→ SHORT EXERCISE: Return the first line, the line containing "rng = np.random.default_rng(11)", and every line between them, exactly as they stand.
┏━━
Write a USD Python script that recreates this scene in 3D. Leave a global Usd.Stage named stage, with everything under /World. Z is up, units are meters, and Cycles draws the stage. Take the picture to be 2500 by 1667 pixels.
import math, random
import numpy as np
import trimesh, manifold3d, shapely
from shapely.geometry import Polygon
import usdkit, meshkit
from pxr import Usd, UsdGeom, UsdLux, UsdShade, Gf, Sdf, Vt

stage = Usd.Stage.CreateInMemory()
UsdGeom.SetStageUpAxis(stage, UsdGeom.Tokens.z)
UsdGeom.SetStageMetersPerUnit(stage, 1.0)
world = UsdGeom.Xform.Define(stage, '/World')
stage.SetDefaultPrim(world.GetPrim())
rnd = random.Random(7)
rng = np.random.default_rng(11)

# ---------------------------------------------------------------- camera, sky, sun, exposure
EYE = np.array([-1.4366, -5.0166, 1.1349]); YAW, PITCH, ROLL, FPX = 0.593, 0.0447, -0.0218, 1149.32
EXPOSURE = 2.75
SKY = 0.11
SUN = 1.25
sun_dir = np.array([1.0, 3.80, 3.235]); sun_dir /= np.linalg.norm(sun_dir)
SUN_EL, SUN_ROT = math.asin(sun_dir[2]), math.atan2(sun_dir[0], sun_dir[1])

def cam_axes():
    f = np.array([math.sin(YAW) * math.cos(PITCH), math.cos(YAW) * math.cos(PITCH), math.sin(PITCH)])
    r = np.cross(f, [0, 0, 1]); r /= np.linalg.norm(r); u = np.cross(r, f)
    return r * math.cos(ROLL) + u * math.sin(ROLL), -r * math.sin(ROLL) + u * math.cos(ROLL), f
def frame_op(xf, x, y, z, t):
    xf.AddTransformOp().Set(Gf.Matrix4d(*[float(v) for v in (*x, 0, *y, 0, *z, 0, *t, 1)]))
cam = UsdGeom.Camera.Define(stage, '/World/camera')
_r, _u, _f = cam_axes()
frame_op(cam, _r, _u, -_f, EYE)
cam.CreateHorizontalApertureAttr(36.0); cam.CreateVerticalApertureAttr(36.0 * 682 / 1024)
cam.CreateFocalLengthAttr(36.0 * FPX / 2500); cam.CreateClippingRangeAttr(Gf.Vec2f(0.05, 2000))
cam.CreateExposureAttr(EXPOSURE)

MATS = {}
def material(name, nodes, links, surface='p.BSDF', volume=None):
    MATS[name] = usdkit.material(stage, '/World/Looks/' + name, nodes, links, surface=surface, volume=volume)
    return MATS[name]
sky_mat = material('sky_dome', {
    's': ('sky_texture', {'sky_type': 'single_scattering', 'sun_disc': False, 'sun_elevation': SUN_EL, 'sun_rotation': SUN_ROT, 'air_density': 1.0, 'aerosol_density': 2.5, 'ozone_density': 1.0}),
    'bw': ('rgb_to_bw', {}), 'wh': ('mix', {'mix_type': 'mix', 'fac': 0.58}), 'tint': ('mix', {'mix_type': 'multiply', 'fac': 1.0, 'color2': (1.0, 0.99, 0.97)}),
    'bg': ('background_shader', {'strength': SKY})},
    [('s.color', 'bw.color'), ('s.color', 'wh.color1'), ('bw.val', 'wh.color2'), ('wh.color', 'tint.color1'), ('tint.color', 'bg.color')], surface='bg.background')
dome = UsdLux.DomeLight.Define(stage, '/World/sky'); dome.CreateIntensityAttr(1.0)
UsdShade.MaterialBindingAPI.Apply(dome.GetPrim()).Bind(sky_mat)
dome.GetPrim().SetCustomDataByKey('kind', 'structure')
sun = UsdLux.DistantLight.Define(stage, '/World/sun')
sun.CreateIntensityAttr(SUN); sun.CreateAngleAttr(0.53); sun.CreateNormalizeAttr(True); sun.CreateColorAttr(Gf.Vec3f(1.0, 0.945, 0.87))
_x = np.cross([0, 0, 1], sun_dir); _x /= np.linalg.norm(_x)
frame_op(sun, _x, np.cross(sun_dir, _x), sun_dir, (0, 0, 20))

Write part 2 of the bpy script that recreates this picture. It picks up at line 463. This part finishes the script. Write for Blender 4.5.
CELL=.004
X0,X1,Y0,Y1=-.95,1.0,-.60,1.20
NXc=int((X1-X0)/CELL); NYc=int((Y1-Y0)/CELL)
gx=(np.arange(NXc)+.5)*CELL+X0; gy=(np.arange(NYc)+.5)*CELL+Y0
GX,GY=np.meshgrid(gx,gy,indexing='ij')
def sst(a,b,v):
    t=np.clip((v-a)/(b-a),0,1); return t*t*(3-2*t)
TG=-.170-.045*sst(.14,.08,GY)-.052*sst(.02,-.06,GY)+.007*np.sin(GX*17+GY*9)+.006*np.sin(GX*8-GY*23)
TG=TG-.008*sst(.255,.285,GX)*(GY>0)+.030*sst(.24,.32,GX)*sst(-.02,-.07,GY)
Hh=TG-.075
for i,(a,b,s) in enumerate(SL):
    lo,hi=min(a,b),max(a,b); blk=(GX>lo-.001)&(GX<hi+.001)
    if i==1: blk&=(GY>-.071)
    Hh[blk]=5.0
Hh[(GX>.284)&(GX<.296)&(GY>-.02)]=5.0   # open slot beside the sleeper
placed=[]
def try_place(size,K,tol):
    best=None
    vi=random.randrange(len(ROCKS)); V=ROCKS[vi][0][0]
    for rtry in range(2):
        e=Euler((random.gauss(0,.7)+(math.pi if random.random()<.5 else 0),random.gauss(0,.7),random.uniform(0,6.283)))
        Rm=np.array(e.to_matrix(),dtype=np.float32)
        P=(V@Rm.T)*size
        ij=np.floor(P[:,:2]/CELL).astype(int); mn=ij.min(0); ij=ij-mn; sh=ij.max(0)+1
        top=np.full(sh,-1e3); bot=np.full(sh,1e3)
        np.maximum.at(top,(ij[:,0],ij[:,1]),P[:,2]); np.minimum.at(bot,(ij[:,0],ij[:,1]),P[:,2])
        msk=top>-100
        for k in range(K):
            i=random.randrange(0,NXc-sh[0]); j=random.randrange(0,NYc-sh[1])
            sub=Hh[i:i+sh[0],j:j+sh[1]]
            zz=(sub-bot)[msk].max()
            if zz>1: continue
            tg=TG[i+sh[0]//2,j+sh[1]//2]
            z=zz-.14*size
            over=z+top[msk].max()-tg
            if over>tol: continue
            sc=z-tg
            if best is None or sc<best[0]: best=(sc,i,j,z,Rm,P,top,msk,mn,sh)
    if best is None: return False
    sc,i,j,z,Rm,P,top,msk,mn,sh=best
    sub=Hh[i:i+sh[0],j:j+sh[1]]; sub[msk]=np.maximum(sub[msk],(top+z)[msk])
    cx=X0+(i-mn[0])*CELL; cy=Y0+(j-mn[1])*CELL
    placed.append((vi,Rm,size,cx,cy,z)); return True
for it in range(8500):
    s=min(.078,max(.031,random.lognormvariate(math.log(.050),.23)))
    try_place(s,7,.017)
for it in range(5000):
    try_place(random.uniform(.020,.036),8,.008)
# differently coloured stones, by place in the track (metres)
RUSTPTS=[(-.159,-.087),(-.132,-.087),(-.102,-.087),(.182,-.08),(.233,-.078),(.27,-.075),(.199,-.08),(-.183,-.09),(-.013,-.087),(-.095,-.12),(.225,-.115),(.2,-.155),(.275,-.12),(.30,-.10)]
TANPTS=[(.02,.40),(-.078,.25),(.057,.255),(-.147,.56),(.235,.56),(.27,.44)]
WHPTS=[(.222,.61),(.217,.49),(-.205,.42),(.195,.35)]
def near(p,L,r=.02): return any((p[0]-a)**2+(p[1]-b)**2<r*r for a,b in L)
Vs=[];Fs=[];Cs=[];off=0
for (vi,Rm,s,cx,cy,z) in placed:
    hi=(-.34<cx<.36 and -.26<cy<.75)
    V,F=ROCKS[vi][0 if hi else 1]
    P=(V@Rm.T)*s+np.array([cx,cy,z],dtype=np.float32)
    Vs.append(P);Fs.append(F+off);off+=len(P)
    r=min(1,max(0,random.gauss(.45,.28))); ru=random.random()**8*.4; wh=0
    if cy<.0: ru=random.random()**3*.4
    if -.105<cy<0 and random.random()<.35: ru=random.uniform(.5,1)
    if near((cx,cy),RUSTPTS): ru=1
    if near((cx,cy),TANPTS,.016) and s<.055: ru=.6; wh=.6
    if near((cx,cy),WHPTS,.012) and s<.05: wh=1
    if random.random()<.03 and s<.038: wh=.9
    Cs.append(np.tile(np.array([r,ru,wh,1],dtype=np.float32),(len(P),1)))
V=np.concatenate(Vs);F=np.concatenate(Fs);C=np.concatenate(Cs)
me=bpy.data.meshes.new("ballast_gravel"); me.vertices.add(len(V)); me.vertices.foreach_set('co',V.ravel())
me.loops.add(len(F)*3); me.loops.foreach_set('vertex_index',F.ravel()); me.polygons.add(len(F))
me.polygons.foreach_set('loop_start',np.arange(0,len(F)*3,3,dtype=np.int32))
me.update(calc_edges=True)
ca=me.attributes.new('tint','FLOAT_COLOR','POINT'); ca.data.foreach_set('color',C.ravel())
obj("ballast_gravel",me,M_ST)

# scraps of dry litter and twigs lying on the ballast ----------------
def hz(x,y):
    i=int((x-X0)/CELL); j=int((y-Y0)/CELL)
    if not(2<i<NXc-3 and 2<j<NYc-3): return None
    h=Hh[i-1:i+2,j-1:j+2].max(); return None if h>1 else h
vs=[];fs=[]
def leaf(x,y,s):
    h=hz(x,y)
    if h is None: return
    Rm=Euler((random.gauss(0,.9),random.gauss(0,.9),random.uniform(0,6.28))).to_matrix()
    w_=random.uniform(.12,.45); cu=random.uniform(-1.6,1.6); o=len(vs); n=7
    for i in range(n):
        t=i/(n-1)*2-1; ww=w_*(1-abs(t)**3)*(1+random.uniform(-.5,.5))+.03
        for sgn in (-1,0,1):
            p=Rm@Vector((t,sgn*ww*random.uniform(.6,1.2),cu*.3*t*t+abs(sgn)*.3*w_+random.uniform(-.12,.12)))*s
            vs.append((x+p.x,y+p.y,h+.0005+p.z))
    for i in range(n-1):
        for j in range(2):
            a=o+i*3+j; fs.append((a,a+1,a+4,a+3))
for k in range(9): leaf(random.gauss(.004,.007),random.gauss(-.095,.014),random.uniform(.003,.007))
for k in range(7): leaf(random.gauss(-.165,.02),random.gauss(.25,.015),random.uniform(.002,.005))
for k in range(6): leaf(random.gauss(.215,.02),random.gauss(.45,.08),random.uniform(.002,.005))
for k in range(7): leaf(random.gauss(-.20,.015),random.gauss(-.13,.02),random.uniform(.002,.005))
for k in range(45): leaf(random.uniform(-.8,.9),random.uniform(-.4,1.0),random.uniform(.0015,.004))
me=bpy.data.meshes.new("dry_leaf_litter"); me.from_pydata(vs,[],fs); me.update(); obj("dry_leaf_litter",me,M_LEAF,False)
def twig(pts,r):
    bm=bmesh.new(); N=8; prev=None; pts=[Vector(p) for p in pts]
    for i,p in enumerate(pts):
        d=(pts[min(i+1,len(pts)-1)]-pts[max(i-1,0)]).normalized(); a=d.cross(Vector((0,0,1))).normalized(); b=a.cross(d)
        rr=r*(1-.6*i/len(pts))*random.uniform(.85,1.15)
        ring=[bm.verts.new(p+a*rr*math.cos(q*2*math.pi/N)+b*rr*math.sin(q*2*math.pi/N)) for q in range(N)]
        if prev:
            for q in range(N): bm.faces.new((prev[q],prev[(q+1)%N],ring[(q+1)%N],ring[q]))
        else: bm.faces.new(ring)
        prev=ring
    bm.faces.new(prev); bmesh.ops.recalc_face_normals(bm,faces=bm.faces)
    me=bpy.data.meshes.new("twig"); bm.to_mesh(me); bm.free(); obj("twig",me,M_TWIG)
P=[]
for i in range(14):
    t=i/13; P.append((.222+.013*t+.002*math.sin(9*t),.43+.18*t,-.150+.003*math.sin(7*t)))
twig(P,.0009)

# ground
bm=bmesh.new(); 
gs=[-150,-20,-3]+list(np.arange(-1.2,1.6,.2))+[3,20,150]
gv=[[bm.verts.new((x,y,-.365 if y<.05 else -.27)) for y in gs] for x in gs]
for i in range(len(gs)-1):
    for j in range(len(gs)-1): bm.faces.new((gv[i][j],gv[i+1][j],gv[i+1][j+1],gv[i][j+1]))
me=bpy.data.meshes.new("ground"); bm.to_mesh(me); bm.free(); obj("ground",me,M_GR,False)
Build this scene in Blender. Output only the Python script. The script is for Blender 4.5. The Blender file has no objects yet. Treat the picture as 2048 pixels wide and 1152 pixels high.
┗━━
→ FULL RESPONSE:
Write a USD Python script that recreates this scene in 3D. Leave a global Usd.Stage named stage, with everything under /World. Z is up, units are meters, and Cycles draws the stage. Take the picture to be 2500 by 1667 pixels.
import math, random
import numpy as np
import trimesh, manifold3d, shapely
from shapely.geometry import Polygon
import usdkit, meshkit
from pxr import Usd, UsdGeom, UsdLux, UsdShade, Gf, Sdf, Vt

stage = Usd.Stage.CreateInMemory()
UsdGeom.SetStageUpAxis(stage, UsdGeom.Tokens.z)
UsdGeom.SetStageMetersPerUnit(stage, 1.0)
world = UsdGeom.Xform.Define(stage, '/World')
stage.SetDefaultPrim(world.GetPrim())
rnd = random.Random(7)
rng = np.random.default_rng(11)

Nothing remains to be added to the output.